Given exercise
Select all lines holding the word "script" from the entries that follow.

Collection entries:
----
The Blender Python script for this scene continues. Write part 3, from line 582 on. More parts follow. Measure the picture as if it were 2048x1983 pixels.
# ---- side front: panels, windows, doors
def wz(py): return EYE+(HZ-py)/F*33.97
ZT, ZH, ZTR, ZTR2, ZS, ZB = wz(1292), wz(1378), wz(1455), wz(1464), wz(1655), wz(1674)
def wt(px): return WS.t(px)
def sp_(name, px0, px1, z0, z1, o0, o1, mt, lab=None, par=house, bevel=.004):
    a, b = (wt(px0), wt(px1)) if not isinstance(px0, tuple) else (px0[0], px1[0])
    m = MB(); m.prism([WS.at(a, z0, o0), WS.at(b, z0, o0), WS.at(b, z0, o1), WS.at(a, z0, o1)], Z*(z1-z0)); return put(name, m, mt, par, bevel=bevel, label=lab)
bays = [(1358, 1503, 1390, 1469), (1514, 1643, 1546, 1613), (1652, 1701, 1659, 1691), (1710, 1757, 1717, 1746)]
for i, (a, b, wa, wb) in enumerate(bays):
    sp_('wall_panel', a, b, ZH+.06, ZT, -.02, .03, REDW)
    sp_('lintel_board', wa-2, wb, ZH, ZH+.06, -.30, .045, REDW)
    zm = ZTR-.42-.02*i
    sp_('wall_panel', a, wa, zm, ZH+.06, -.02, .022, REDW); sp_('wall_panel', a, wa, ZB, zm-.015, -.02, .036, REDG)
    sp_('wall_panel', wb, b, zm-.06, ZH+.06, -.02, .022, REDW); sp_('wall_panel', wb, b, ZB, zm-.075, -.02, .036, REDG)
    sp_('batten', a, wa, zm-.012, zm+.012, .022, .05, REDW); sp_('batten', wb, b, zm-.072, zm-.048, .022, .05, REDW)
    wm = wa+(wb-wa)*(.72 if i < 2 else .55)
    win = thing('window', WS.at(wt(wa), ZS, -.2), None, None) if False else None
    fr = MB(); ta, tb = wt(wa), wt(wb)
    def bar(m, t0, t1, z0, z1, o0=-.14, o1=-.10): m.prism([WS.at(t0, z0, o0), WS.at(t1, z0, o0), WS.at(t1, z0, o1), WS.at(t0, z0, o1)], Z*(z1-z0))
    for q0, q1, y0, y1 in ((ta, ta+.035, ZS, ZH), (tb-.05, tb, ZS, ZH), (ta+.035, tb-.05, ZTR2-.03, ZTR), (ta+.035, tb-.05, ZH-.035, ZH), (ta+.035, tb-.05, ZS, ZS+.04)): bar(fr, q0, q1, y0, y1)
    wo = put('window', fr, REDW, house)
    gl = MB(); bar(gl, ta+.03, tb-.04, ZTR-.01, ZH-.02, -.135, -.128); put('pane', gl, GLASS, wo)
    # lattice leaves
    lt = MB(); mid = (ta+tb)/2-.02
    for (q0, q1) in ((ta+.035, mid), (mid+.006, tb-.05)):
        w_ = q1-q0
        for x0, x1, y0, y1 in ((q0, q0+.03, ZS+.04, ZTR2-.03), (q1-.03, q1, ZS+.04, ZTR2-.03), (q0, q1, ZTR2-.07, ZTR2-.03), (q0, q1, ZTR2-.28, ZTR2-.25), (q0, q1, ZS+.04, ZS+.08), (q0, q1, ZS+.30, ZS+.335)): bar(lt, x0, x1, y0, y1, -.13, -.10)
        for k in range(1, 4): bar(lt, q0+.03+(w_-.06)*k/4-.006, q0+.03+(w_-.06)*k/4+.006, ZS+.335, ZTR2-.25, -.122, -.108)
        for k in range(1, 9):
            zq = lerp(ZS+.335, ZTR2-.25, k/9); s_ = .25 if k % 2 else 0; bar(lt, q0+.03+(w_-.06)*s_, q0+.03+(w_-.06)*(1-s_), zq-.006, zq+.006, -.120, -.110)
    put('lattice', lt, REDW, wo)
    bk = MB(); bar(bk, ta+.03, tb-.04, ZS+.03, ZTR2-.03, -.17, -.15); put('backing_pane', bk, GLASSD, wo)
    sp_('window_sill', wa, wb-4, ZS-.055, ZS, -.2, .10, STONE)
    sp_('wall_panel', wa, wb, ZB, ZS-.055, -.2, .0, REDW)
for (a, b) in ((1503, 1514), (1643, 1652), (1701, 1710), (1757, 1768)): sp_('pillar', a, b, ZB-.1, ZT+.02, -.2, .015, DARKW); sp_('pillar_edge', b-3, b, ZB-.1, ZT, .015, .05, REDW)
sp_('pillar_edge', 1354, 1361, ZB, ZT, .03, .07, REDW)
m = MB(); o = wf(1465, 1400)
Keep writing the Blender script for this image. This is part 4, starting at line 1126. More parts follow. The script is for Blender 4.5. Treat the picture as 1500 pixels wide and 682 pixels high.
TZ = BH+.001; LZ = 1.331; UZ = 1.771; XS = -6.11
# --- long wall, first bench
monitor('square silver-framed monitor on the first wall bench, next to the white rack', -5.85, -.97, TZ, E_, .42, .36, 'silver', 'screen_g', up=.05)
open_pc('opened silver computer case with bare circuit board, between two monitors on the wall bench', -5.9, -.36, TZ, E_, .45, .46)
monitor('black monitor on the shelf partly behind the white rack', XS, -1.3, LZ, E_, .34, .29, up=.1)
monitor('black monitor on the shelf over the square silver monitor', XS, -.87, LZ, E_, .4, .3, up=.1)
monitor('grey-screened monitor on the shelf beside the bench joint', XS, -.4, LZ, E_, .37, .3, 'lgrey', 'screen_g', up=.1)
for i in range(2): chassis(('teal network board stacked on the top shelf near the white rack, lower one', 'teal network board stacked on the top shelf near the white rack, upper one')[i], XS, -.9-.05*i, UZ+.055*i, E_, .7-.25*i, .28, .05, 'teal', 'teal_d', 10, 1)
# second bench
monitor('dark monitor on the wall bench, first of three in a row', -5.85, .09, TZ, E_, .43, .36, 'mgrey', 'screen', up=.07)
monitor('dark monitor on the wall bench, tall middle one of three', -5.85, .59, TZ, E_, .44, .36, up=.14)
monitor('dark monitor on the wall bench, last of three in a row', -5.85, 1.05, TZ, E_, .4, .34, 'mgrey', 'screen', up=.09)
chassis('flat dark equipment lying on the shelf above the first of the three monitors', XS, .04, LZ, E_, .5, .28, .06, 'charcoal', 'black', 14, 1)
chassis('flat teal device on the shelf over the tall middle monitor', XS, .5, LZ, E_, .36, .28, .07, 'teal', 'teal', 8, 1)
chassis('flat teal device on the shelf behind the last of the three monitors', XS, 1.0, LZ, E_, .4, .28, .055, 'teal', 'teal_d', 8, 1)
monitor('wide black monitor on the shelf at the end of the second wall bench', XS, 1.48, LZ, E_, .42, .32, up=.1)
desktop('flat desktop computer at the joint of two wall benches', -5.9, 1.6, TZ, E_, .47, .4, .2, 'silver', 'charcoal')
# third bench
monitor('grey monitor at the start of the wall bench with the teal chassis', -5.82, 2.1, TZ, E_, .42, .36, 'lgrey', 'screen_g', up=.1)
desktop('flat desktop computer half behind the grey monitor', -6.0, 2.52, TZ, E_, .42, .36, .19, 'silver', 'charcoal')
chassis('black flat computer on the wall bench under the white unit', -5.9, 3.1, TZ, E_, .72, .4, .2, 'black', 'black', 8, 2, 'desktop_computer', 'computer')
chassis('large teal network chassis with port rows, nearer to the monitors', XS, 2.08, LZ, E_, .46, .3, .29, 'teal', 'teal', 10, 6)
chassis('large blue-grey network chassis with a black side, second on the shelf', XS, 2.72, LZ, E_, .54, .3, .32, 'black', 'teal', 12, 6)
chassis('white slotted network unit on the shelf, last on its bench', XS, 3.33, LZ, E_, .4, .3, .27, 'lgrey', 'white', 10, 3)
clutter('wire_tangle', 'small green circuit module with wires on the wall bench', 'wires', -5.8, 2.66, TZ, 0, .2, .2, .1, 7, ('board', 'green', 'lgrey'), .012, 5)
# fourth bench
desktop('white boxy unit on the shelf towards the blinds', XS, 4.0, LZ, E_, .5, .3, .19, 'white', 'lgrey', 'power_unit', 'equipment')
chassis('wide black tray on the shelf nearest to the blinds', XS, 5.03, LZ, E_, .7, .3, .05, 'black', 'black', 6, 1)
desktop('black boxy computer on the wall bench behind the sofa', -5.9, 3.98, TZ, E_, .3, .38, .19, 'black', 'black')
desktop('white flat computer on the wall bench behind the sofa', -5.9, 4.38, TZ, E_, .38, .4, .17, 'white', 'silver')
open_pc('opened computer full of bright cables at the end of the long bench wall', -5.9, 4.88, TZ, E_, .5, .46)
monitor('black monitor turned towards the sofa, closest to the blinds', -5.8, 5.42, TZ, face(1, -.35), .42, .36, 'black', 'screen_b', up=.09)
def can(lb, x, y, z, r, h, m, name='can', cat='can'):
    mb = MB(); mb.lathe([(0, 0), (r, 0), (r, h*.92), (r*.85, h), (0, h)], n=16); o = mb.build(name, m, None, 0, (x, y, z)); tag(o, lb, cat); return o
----
Answer to this exercise
The Blender Python script for this scene continues. Write part 3, from line 582 on. More parts follow. Measure the picture as if it were 2048x1983 pixels.
Keep writing the Blender script for this image. This is part 4, starting at line 1126. More parts follow. The script is for Blender 4.5. Treat the picture as 1500 pixels wide and 682 pixels high.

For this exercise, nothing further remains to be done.